-- begin Provided material --
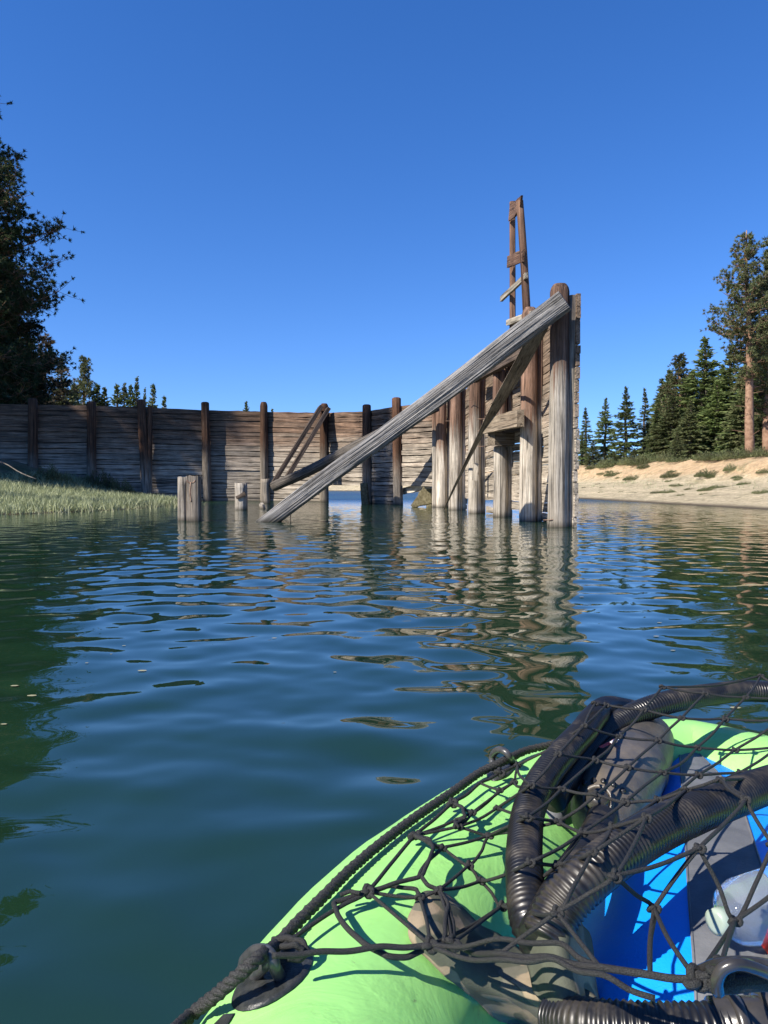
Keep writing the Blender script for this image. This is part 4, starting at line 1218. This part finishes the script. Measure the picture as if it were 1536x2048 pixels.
# welded seam along the inner side, and the pale outer edge welt
def along(angle, off, rad, name, m_, i0=0, i1=149):
    pth = []
    for i in range(i0, i1 + 1):
        c, r_ = TP[i]
        t = (path[min(i + 1, 149)] - path[max(i - 1, 0)]).normalized()
        h_ = Vector((t.y, -t.x, 0)).normalized(); u_ = Vector((0, 0, 1))
        pth.append(c + (h_ * math.cos(angle) + u_ * math.sin(angle)) * (r_ + off))
    v, f = sweep(pth, rad, 6)
    return mk(name, v, f, m_, kayak)
along(R(8), .001, .006, 'seam', M_green)
along(R(172), .001, .006, 'seam', M_green)
# floor: air chambers running lengthwise, blue with a grey band
def floor_strip(name, xa, xb_, ya, yb, m_, z_=0.12, k=1):
    """chambers between two straight edges (x at ya, x at yb)"""
    v, f = [], []
    ny_, nx_ = 26, 10 * k
    for j in range(ny_ + 1):
        t = j / ny_
        y_ = ya + (yb - ya) * t
        l_ = xa[0] + (xa[1] - xa[0]) * t; r2 = xb_[0] + (xb_[1] - xb_[0]) * t
        for i in range(nx_ + 1):
            q = i / nx_
            v.append((l_ + (r2 - l_) * q, y_, z_ + .005 * abs(math.sin(math.pi * q * k)) ** .5))
    for j in range(ny_):
        for i in range(nx_):
            a = j * (nx_ + 1) + i
            f.append((a, a + 1, a + nx_ + 2, a + nx_ + 1))
    return mk(name, v, f, m_, kayak)
fl = P(1372, 1700, .195); fl2 = P(1388, 1960, .195); fr = P(1498, 1650, .195); fr2 = P(1545, 1800, .195)
def lx(a, b_, y): return a.x + (b_.x - a.x) * (y - a.y) / (b_.y - a.y)
y0_, y1_ = -0.9, 1.45
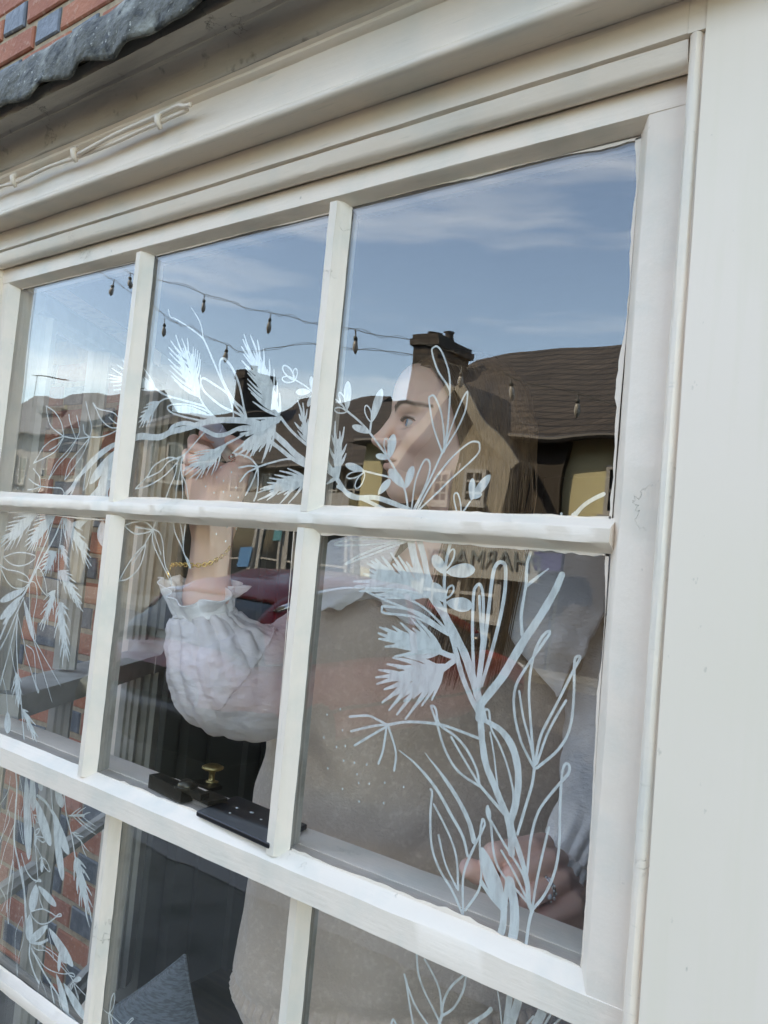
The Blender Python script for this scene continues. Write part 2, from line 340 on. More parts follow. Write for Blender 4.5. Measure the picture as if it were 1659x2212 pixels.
-- end Provided material --
Written request – Copy every line above word for word and exclude the pictures.

The response –
Keep writing the Blender script for this image. This is part 4, starting at line 1218. This part finishes the script. Measure the picture as if it were 1536x2048 pixels.
# welded seam along the inner side, and the pale outer edge welt
def along(angle, off, rad, name, m_, i0=0, i1=149):
    pth = []
    for i in range(i0, i1 + 1):
        c, r_ = TP[i]
        t = (path[min(i + 1, 149)] - path[max(i - 1, 0)]).normalized()
        h_ = Vector((t.y, -t.x, 0)).normalized(); u_ = Vector((0, 0, 1))
        pth.append(c + (h_ * math.cos(angle) + u_ * math.sin(angle)) * (r_ + off))
    v, f = sweep(pth, rad, 6)
    return mk(name, v, f, m_, kayak)
along(R(8), .001, .006, 'seam', M_green)
along(R(172), .001, .006, 'seam', M_green)
# floor: air chambers running lengthwise, blue with a grey band
def floor_strip(name, xa, xb_, ya, yb, m_, z_=0.12, k=1):
    """chambers between two straight edges (x at ya, x at yb)"""
    v, f = [], []
    ny_, nx_ = 26, 10 * k
    for j in range(ny_ + 1):
        t = j / ny_
        y_ = ya + (yb - ya) * t
        l_ = xa[0] + (xa[1] - xa[0]) * t; r2 = xb_[0] + (xb_[1] - xb_[0]) * t
        for i in range(nx_ + 1):
            q = i / nx_
            v.append((l_ + (r2 - l_) * q, y_, z_ + .005 * abs(math.sin(math.pi * q * k)) ** .5))
    for j in range(ny_):
        for i in range(nx_):
            a = j * (nx_ + 1) + i
            f.append((a, a + 1, a + nx_ + 2, a + nx_ + 1))
    return mk(name, v, f, m_, kayak)
fl = P(1372, 1700, .195); fl2 = P(1388, 1960, .195); fr = P(1498, 1650, .195); fr2 = P(1545, 1800, .195)
def lx(a, b_, y): return a.x + (b_.x - a.x) * (y - a.y) / (b_.y - a.y)
y0_, y1_ = -0.9, 1.45
The Blender Python script for this scene continues. Write part 2, from line 340 on. More parts follow. Write for Blender 4.5. Measure the picture as if it were 1659x2212 pixels.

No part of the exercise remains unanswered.